# Request
Write out, word for word, every line from the first one through the line that holds "scene.camera = cam", and nothing else; skip the pictures.

::::

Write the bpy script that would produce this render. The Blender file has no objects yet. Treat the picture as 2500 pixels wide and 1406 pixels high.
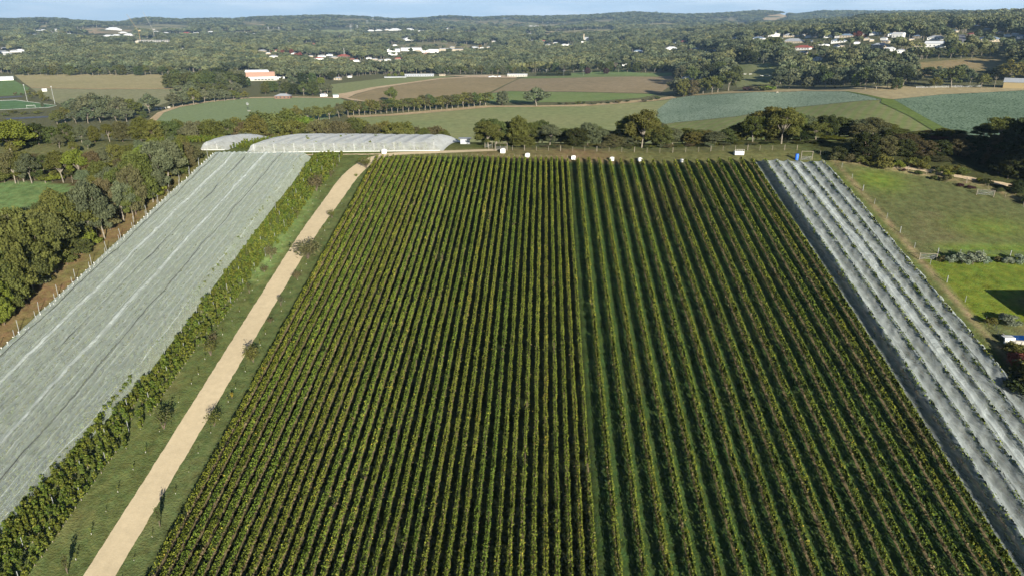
import bpy, math, random
import numpy as np
from mathutils import Vector, Matrix
from mathutils.geometry import delaunay_2d_cdt

random.seed(7)
RNG = np.random.default_rng(7)
scene = bpy.context.scene
COL = scene.collection

# ------------------------------------------------------------------ camera, sky, sun, exposure
F = 1667.0                                   # focal length in pixels of the 2500 px wide photograph
PITCH = math.atan(623 / F)
PSI = math.radians(2.479)
CAMZ = 70.0
cd = bpy.data.cameras.new('camera'); cam = bpy.data.objects.new('camera', cd); COL.objects.link(cam)
cam.location = (0, 0, CAMZ); cam.rotation_euler = (math.pi / 2 - PITCH, 0, PSI)
cd.lens = 24.0; cd.sensor_width = 36.0; cd.clip_start = 0.5; cd.clip_end = 60000
scene.camera = cam

SUN_EL = math.radians(15.5)
SHX, SHY = -0.397, 0.918                     # direction in which shadows fall
world = bpy.data.worlds.new("World"); scene.world = world; world.use_nodes = True
wn, wl = world.node_tree.nodes, world.node_tree.links
wn.clear()
wo = wn.new('ShaderNodeOutputWorld'); wb = wn.new('ShaderNodeBackground')
sk = wn.new('ShaderNodeTexSky'); sk.sky_type = 'NISHITA'; sk.sun_disc = False
sk.sun_elevation = SUN_EL; sk.sun_rotation = math.atan2(-SHX, -SHY)
sk.air_density = 0.45; sk.dust_density = 0.3; sk.ozone_density = 3.0; sk.altitude = 300
tc = wn.new('ShaderNodeTexCoord'); mp = wn.new('ShaderNodeMapping'); mp.inputs['Scale'].default_value = (3.2, 3.2, 34)
mp.inputs['Location'].default_value = (1.3, 0.4, 0.2)
nz = wn.new('ShaderNodeTexNoise'); nz.inputs['Scale'].default_value = 1.6; nz.inputs['Detail'].default_value = 7; nz.inputs['Roughness'].default_value = 0.6
cr = wn.new('ShaderNodeValToRGB'); cr.color_ramp.elements[0].position = 0.42; cr.color_ramp.elements[1].position = 0.60
cr.color_ramp.elements[0].color = (0.50, 0.50, 0.50, 1); cr.color_ramp.elements[1].color = (1, 1, 1, 1)
mx = wn.new('ShaderNodeMixRGB'); mx.inputs[2].default_value = (10.2, 11.4, 12.8, 1)
wl.new(tc.outputs['Generated'], mp.inputs[0]); wl.new(mp.outputs[0], nz.inputs['Vector'])
sx_ = wn.new('ShaderNodeSeparateXYZ'); wl.new(tc.outputs['Generated'], sx_.inputs[0])
lowr = wn.new('ShaderNodeMapRange'); lowr.inputs['From Min'].default_value = 0.04; lowr.inputs['From Max'].default_value = 0.15; lowr.inputs['To Min'].default_value = 1.0; lowr.inputs['To Max'].default_value = 0.0
wl.new(sx_.outputs[2], lowr.inputs['Value']); cm = wn.new('ShaderNodeMath'); cm.operation = 'MULTIPLY'
wl.new(nz.outputs[0], cr.inputs[0]); wl.new(cr.outputs[0], cm.inputs[0]); wl.new(lowr.outputs[0], cm.inputs[1]); wl.new(cm.outputs[0], mx.inputs[0]); wl.new(sk.outputs[0], mx.inputs[1])
wl.new(mx.outputs[0], wb.inputs[0]); wb.inputs[1].default_value = 0.05; wl.new(wb.outputs[0], wo.inputs[0])

sd = bpy.data.lights.new('sun', 'SUN'); sd.energy = 5.0; sd.angle = math.radians(0.5); sd.color = (1.0, 0.93, 0.80)
sun = bpy.data.objects.new('sun', sd); COL.objects.link(sun)
ld = Vector((SHX * math.cos(SUN_EL), SHY * math.cos(SUN_EL), -math.sin(SUN_EL)))
sun.rotation_euler = ld.to_track_quat('-Z', 'Y').to_euler(); sun.location = (60, -120, 160)

scene.view_settings.view_transform = 'Standard'; scene.view_settings.look = 'None'
scene.view_settings.exposure = 1.3; scene.view_settings.gamma = 1
scene.render.engine = 'CYCLES'
scene.cycles.max_bounces = 6; scene.cycles.diffuse_bounces = 2; scene.cycles.glossy_bounces = 2
scene.cycles.transmission_bounces = 3; scene.cycles.transparent_max_bounces = 16; scene.cycles.volume_bounces = 0
scene.cycles.use_denoising = True; scene.cycles.use_adaptive_sampling = True; scene.cycles.adaptive_threshold = 0.02
scene.render.use_persistent_data = False

# ------------------------------------------------------------------ noise, terrain, projection
def _hash(i, j, s):
    n = (i * 374761393 + j * 668265263 + s * 974634777) & 0xffffffff
    n = ((n ^ (n >> 13)) * 1274126177) & 0xffffffff
    return ((n ^ (n >> 16)) & 0xffff) / 65535.0

def vnoise(x, y, s=0):
    x = np.asarray(x, float); y = np.asarray(y, float)
    i = np.floor(x).astype(np.int64); j = np.floor(y).astype(np.int64)
    u = x - i; v = y - j; u = u * u * (3 - 2 * u); v = v * v * (3 - 2 * v)
    a = _hash(i, j, s); b = _hash(i + 1, j, s); c = _hash(i, j + 1, s); d = _hash(i + 1, j + 1, s)
    return (a * (1 - u) + b * u) * (1 - v) + (c * (1 - u) + d * u) * v

def fbm(x, y, s=0, o=4):
    t = 0; a = 1; w = 0
    for k in range(o):
        t = t + a * vnoise(np.asarray(x) * 2 ** k, np.asarray(y) * 2 ** k, s + k * 17); w += a; a *= 0.5
    return t / w * 2 - 1

def sst(a, b, x):
    t = np.clip((np.asarray(x, float) - a) / (b - a), 0, 1); return t * t * (3 - 2 * t)

SL = 0.2209
def hill(X, Y):
    Y0, L, s2 = 197.0, 36.0, -0.26
    t = np.clip(Y - Y0, 0, L)
    z = -8 + SL * np.minimum(Y, Y0) + SL * t + (s2 - SL) / (2 * L) * t * t + s2 * np.maximum(Y - Y0 - L, 0)
    z = 0.5 * (z + np.sqrt(z * z + 2.2)) - 0.15
    return z * (1 - sst(240, 420, X)) * (1 - sst(280, 480, -np.asarray(X, float)))

R_K = np.array([0, 450, 700, 850, 1000, 1150, 1300, 1600, 2000, 2600, 3300, 4200, 5400, 6500])
PX_K = np.array([-900., 0, 600, 1250, 1600, 1900, 2200, 2800, 3600])
L0 = [0, 0, 0, 0, 0, 0, 0, 4, 12, 27, 44, 74, 120]
ZT = np.array([L0, L0, L0, L0,
               [0, 0, 0, 2, 5, 8, 12, 22, 34, 50, 66, 88, 128],
               [0, 3, 9, 15, 28, 40, 48, 60, 66, 76, 86, 104, 132],
               [0, 6, 18, 25, 43, 57, 66, 78, 88, 98, 108, 122, 145],
               [0, 6, 18, 28, 44, 58, 70, 84, 96, 106, 114, 126, 150],
               [0, 6, 18, 28, 44, 58, 70, 84, 96, 106, 114, 126, 150]], float)
RX = [-900, 0, 80, 150, 180, 260, 300, 330, 370, 450, 560, 640, 740, 860, 900, 960, 1030, 1100, 1180, 1260, 1380, 1450, 1550, 1650, 1760, 1850, 1900, 1940, 2000, 2150, 2300, 2500, 2800, 3600]
RY = [56, 56, 54, 54, 59, 62, 63, 54, 51, 55, 51, 48, 45, 46, 47, 52, 51, 46, 50, 46, 46, 43, 36, 42, 39, 34, 36, 43, 34, 36, 35, 37, 40, 40]
CP, SP = math.cos(PITCH), math.sin(PITCH); CY, SY = math.cos(PSI), math.sin(PSI)

def ray(px, py):
    x = np.asarray(px, float) - 1250; y = 703 - np.asarray(py, float)
    f = F * CP + y * SP; u = y * CP - F * SP
    return x * CY - f * SY, x * SY + f * CY, u

def project(X, Y, Z):
    fx = X * CY + Y * SY; fy = -X * SY + Y * CY; z = Z - CAMZ
    d = fy * CP - z * SP; v = fy * SP + z * CP
    d = np.maximum(d, 1e-3)
    return 1250 + F * fx / d, 703 - F * v / d, d

_rz = []
for _px, _py in zip(RX, RY):
    _a, _b, _c = ray(_px, _py); _rz.append(CAMZ + 6500 * _c / math.hypot(_a, _b))
_rz = np.array(_rz)

def far(X, Y):
    X = np.asarray(X, float); Y = np.asarray(Y, float)
    fx = X * CY + Y * SY; fy = np.maximum(-X * SY + Y * CY, 1.0)
    # column of the picture in which a far point stands (bearing only)
    k = np.where(fx == 0, 0, fx) / fy * (F * CP + 640 * SP)
    px = np.clip(1250 + k, -900, 3600)
    r = np.hypot(X, Y)
    z = np.zeros_like(r)
    zcols = [np.interp(r, R_K[:-1], ZT[i]) for i in range(len(PX_K))]
    idx = np.clip(np.searchsorted(PX_K, px) - 1, 0, len(PX_K) - 2)
    t = (px - PX_K[idx]) / (PX_K[idx + 1] - PX_K[idx]); t = t * t * (3 - 2 * t)
    zc = np.stack(zcols)
    z = np.take_along_axis(zc, idx[None], 0)[0] * (1 - t) + np.take_along_axis(zc, (idx + 1)[None], 0)[0] * t
    ridge = np.interp(px, RX, _rz)
    w = sst(5000, 6500, r)
    z = z * (1 - w) + ridge * w
    z = z - 260 * sst(6700, 9000, r)
    amp = 26 * sst(1500, 3600, r) * (1 - w * 0.80)
    z = z + amp * fbm(X / 700, Y / 700, 5, 3) + amp * 0.35 * fbm(X / 160, Y / 160, 9, 2)
    back = sst(-50, 250, Y)
    return z * back

def H(X, Y):
    X = np.asarray(X, float); Y = np.asarray(Y, float)
    und = 0.22 * fbm(X / 30, Y / 38, 3, 2) * (1 - sst(250, 320, Y)) * sst(30, 60, Y)
    return hill(X, Y) + far(np.atleast_1d(X), np.atleast_1d(Y)).reshape(X.shape) + und

def hz(x, y):
    return float(H(np.array([x]), np.array([y]))[0])

def at(px, py):
    """ground points seen at photograph pixels"""
    px = np.atleast_1d(np.asarray(px, float)); py = np.atleast_1d(np.asarray(py, float))
    dx, dy, dz = ray(px, py); n = np.hypot(dx, dy); dx, dy, dz = dx / n, dy / n, dz / n
    ts = np.geomspace(45, 9000, 700)
    X = dx[:, None] * ts; Y = dy[:, None] * ts; Z = CAMZ + dz[:, None] * ts
    below = Z < H(X, Y)
    k = np.where(below.any(1), below.argmax(1), len(ts) - 1); k = np.maximum(k, 1)
    lo, hi = ts[k - 1], ts[k]
    for _ in range(14):
        m = (lo + hi) / 2; b = CAMZ + dz * m < H(dx * m, dy * m)
        hi = np.where(b, m, hi); lo = np.where(b, lo, m)
    m = (lo + hi) / 2
    X, Y = dx * m, dy * m
    return X, Y, H(X, Y)

def at1(px, py):
    X, Y, Z = at(px, py); return float(X[0]), float(Y[0]), float(Z[0])

def on_y(px, Y, py=300):
    """x of the point at world depth Y whose bearing is that of picture column px near row py"""
    dx, dy, dz = ray(px, py); return float(dx / dy * Y)

# ------------------------------------------------------------------ mesh and object helpers
def mk_mesh(name, V, Fq, mats=None, smooth=False, tone=None, mi=None):
    V = np.asarray(V, np.float32).reshape(-1, 3)
    me = bpy.data.meshes.new(name)
    if isinstance(Fq, np.ndarray):
        n, k = Fq.shape
        me.vertices.add(len(V)); me.vertices.foreach_set('co', V.ravel())
        me.loops.add(n * k); me.loops.foreach_set('vertex_index', Fq.astype(np.int32).ravel())
        me.polygons.add(n)
        me.polygons.foreach_set('loop_start', np.arange(0, n * k, k, dtype=np.int32))
        me.polygons.foreach_set('loop_total', np.full(n, k, np.int32))
        me.update(calc_edges=True)
    else:
        me.from_pydata(V.tolist(), [], Fq); n = len(Fq)
    if mats:
        for m in (mats if isinstance(mats, (list, tuple)) else [mats]): me.materials.append(m)
    if mi is not None: me.polygons.foreach_set('material_index', np.asarray(mi, np.int32))
    if smooth: me.polygons.foreach_set('use_smooth', np.ones(len(me.polygons), bool))
    if tone is not None:
        a = me.attributes.new('tone', 'FLOAT', 'FACE'); a.data.foreach_set('value', np.asarray(tone, np.float32))
    me.update()
    return me

def link(name, me, parent=None, loc=None):
    o = bpy.data.objects.new(name, me); COL.objects.link(o)
    if parent is not None: o.parent = parent
    if loc is not None: o.location = loc
    return o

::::

# Written response
Write the bpy script that would produce this render. The Blender file has no objects yet. Treat the picture as 2500 pixels wide and 1406 pixels high.
import bpy, math, random
import numpy as np
from mathutils import Vector, Matrix
from mathutils.geometry import delaunay_2d_cdt

random.seed(7)
RNG = np.random.default_rng(7)
scene = bpy.context.scene
COL = scene.collection

# ------------------------------------------------------------------ camera, sky, sun, exposure
F = 1667.0                                   # focal length in pixels of the 2500 px wide photograph
PITCH = math.atan(623 / F)
PSI = math.radians(2.479)
CAMZ = 70.0
cd = bpy.data.cameras.new('camera'); cam = bpy.data.objects.new('camera', cd); COL.objects.link(cam)
cam.location = (0, 0, CAMZ); cam.rotation_euler = (math.pi / 2 - PITCH, 0, PSI)
cd.lens = 24.0; cd.sensor_width = 36.0; cd.clip_start = 0.5; cd.clip_end = 60000
scene.camera = cam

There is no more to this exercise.